A robot starts at position (0, 0) on an infinite grid, initially facing North. It is given a string `instructions` consisting of three kinds of characters: - `'G'`: move forward 1 unit in the current direction. - `'L'`: turn 90 degrees to the left (counter-clockwise) without moving. - `'R'`: turn 90 degrees to the right (clockwise) without moving. The robot executes the entire string once, then repeats the same string forever. Return `true` if and only if there exists a circle of finite radius such that the robot never leaves it (i.e. its path is bounded); otherwise return `false`. The crucial observation: simulate exactly ONE pass over `instructions`. After one pass, the robot is at some offset `(x, y)` and facing some direction.

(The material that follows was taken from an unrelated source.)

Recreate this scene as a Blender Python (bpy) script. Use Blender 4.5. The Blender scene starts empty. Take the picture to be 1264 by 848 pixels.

The path is bounded if and only if (a) it ends back at the origin `(0, 0)`, OR (b) it does NOT end up facing North (its original direction). If it ends facing North but displaced from the origin, every cycle adds the same nonzero displacement and the robot drifts to infinity; if it ends facing any other direction, the cumulative rotation guarantees the net displacement cancels out within at most 4 cycles, keeping it within a bounded region.

Constraints

  • 1 <= instructions.length <= 100 (the empty string is also handled and is trivially bounded)
  • instructions consists only of the characters 'G', 'L', and 'R'
  • Coordinates fit comfortably in standard integer types within the constraint bounds

Examples

Input: ("GGLLGG",)

Expected Output: True

Explanation: Pass: G->(0,1), G->(0,2), L (now West), L (now South), G->(0,1), G->(0,0). Ends at origin, so bounded -> True.

Input: ("GG",)

Expected Output: False

Explanation: No turns: robot moves straight North forever, displacement (0,2) per cycle while still facing North. Unbounded -> False.

Input: ("GL",)

Expected Output: True

Explanation: G->(0,1) then L turns to West. Not facing North after one pass, so the four cycles trace a square and the path is bounded -> True.

Input: ("",)

Expected Output: True

Explanation: Empty instructions: robot never moves, stays at origin facing North. Trivially bounded -> True.

Input: ("G",)

Expected Output: False

Explanation: Single forward step, ends at (0,1) still facing North. Each cycle drifts further North. Unbounded -> False.

Input: ("RGRGRGRG",)

Expected Output: True

Explanation: Each R then G traces the four sides of a unit square, returning to the origin after one pass. Bounded -> True.

Input: ("LLLL",)

Expected Output: True

Explanation: Four left turns return to facing North with no movement; robot stays at the origin. Bounded -> True.

Input: ("GRGRGRG",)

Expected Output: True

Explanation: G->(0,1), R, G->(1,1), R, G->(1,0), R, G->(0,0). Ends back at the origin, so bounded -> True.

Hints

  1. You don't need to simulate forever — the behavior of all infinite repetitions is fully determined by ONE pass over the string. Track the final offset and final facing direction.
  2. Represent the four headings as direction vectors in clockwise order: North (0,1), East (1,0), South (0,-1), West (-1,0). A right turn is index +1 mod 4; a left turn is index +3 mod 4 (equivalently -1 mod 4).
  3. After one pass, the path is bounded iff the robot is back at the origin OR it is no longer facing North. If it faces North but is displaced, each cycle adds the same nonzero vector and it escapes to infinity. If it faces any other direction, the rotation makes the net 4-cycle displacement zero, so it stays bounded.